Um dos aspectos que resultaram do Conselho Europeu foi a ideia de criar plataformas de desembarque de migrantes não na Europa, mas em países africanos, por exemplo. Isto resolve o problema?
A intenção pode ser boa se servir para evitar travessias no Mediterrâneo e com isso pouparmos mortes. O meu receio pragmático é que essa seja só uma forma de afastar o problema das nossas fronteiras europeias e de com isso deixar as pessoas o mais distante possível de uma solução que será sempre competência do espaço europeu. Muitas destas pessoas vão continuar a sair dos seus países. Gerir o problema das migrações implica apoiar o desenvolvimento destes países, implica tentar fixar as pessoas nestes países. Lembro-me de uma frase célebre de um líder de um país do Magrebe, ele dizia, a propósito de uma tensão que havia com a importação de laranjas para a Europa: ‘Ou me importam as laranjas ou eu exporto os produtores de laranjas’. Ou nós percebemos que temos que apoiar estes países a desenvolverem-se e a ter um mundo menos desigual ou então a mobilidade humana será a solução que as pessoas encontrarão, à falta de outras soluções mais sustentáveis.

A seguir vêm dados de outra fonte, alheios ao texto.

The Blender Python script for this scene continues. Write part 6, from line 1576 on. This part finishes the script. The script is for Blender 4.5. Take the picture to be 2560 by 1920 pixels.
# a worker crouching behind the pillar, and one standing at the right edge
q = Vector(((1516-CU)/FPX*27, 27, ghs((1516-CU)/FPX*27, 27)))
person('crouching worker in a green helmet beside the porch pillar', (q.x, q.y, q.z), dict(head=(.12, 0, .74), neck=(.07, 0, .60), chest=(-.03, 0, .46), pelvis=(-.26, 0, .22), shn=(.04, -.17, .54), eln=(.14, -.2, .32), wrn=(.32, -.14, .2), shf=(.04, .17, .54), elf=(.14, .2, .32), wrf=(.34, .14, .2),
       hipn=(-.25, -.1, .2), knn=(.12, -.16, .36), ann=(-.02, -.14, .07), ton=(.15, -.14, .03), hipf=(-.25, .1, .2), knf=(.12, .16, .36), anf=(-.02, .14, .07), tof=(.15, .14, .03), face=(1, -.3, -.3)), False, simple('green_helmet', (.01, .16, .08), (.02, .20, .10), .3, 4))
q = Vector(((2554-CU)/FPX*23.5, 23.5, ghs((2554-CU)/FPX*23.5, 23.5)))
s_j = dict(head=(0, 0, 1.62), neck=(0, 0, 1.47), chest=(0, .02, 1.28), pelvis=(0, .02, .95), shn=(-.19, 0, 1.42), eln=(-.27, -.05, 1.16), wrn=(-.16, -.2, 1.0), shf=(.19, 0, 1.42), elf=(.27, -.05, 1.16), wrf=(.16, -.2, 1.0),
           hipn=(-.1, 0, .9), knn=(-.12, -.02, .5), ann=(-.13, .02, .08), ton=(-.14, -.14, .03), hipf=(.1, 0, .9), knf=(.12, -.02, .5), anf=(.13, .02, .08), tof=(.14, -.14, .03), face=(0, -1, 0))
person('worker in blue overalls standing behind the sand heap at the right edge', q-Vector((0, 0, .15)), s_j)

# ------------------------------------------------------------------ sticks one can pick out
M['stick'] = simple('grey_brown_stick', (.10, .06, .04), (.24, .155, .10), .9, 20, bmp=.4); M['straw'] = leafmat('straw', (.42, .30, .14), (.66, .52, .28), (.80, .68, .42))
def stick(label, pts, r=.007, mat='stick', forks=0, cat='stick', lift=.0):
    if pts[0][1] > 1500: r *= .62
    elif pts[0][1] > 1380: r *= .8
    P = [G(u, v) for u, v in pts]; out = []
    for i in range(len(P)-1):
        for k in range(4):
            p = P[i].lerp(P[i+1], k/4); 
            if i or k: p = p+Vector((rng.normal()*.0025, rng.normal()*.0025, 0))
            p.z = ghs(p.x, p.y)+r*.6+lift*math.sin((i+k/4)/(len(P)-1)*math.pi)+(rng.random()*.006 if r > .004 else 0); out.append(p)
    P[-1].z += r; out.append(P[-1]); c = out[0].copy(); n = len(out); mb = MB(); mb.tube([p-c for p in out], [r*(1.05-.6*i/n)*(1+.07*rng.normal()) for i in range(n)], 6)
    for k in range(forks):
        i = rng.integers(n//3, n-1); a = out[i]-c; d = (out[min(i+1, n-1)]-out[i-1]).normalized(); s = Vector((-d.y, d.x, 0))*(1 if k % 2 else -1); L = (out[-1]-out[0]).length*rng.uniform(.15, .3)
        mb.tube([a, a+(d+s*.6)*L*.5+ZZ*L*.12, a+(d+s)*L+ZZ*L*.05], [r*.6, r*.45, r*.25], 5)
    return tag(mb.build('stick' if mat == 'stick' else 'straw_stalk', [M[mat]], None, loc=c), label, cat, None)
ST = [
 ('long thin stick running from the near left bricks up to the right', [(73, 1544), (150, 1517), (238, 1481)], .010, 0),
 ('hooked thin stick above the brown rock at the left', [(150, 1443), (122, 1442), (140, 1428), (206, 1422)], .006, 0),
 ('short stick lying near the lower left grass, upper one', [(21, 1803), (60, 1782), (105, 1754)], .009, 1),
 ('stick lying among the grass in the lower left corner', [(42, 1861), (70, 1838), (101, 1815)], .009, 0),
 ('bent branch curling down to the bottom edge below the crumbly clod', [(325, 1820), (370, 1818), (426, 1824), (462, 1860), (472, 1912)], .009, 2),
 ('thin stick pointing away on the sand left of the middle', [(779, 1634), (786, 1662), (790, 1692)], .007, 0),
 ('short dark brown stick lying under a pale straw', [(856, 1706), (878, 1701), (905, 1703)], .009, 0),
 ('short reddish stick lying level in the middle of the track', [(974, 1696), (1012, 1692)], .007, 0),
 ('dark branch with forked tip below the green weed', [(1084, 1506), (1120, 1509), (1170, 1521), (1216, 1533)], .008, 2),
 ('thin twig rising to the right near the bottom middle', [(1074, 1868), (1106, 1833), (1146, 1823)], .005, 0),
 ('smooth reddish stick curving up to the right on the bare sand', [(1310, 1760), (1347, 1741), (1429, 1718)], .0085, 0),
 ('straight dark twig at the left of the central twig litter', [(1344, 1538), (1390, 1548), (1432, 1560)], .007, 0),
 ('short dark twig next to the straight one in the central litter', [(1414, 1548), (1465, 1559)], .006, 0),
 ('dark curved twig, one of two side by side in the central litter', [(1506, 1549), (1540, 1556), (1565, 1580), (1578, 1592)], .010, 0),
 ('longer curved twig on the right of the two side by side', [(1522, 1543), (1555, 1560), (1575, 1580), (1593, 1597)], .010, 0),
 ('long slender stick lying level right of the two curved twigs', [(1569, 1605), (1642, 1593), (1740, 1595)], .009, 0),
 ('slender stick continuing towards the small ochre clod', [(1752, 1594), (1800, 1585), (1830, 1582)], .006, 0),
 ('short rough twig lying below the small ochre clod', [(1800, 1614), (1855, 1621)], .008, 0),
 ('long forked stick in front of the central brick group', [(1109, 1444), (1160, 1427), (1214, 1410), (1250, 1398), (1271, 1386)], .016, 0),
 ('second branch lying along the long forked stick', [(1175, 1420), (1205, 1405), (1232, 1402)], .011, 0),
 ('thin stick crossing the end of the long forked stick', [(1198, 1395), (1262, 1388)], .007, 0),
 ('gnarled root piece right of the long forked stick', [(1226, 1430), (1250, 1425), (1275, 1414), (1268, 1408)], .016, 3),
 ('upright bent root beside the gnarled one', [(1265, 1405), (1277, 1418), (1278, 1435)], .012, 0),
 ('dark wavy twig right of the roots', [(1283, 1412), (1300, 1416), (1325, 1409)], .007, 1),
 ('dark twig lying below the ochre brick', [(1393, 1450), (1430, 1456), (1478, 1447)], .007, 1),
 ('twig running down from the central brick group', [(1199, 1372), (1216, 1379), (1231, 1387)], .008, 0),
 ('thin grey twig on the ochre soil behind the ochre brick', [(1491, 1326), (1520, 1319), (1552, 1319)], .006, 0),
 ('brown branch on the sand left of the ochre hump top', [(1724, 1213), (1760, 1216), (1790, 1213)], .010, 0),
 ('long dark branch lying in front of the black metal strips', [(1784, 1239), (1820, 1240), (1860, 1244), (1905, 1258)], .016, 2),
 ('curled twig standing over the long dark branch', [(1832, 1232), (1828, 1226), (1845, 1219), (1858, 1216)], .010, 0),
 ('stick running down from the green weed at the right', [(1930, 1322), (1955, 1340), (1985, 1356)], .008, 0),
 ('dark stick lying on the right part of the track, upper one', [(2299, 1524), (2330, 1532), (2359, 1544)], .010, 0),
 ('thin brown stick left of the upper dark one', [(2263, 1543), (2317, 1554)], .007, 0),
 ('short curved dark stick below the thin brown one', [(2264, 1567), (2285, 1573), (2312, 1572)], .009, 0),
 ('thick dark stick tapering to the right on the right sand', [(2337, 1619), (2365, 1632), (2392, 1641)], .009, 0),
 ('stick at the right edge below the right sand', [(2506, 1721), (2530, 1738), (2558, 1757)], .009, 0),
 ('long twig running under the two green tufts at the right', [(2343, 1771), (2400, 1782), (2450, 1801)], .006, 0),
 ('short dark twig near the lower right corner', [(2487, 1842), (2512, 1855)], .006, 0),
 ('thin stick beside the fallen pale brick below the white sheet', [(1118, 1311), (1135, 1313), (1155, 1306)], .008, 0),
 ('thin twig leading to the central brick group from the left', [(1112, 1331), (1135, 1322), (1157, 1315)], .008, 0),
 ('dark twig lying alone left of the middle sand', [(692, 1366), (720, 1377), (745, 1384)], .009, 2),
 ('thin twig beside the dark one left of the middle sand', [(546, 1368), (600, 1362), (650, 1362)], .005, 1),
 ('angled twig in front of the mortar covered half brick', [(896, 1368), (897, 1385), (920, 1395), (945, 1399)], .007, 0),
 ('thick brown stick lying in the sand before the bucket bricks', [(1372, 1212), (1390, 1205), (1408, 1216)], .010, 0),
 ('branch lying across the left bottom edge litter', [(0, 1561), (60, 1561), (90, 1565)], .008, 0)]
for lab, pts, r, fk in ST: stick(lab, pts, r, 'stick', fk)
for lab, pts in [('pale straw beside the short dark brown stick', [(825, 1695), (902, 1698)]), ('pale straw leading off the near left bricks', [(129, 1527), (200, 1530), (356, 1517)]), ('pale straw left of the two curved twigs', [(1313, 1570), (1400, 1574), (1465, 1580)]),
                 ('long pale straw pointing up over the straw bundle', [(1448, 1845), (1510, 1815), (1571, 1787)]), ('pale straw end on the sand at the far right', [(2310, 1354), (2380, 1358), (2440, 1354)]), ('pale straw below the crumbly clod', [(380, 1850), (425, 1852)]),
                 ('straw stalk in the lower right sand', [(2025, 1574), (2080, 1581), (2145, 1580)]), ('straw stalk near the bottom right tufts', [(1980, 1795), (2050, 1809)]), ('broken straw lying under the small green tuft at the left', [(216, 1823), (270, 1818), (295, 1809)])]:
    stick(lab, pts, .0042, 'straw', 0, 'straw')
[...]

Seja como for, a União Europeia já segue esse princípio de pagar a outros países para receberem refugiados ou para impedirem que eles entrem na Europa, como acontece por exemplo no âmbito do acordo com a Turquia de há dois anos.
Nós sabemos que as pessoas não serão paradas por muros. Não será erguendo muros que as pessoas deixarão de tentar a sua oportunidade na Europa. São pessoas que estão desesperadas. Além do apoio ao desenvolvimento, precisamos de garantir canais legais para vir para a Europa, em segurança, e ainda garantir que quem chega à Europa encontra formas de apoio à sua integração, para não termos sociedades paralelas. Não sou eu que o digo, é a Organização Internacional das Migrações [OIM].
A OIM, que agora vai ter um português à frente. Que expectativas tem?
As melhores. O dr António Vitorino é um dos nossos melhores. Tem uma visão, tem uma estratégia, é um estadista, alguém que está acima da gestão quotidiana corrente.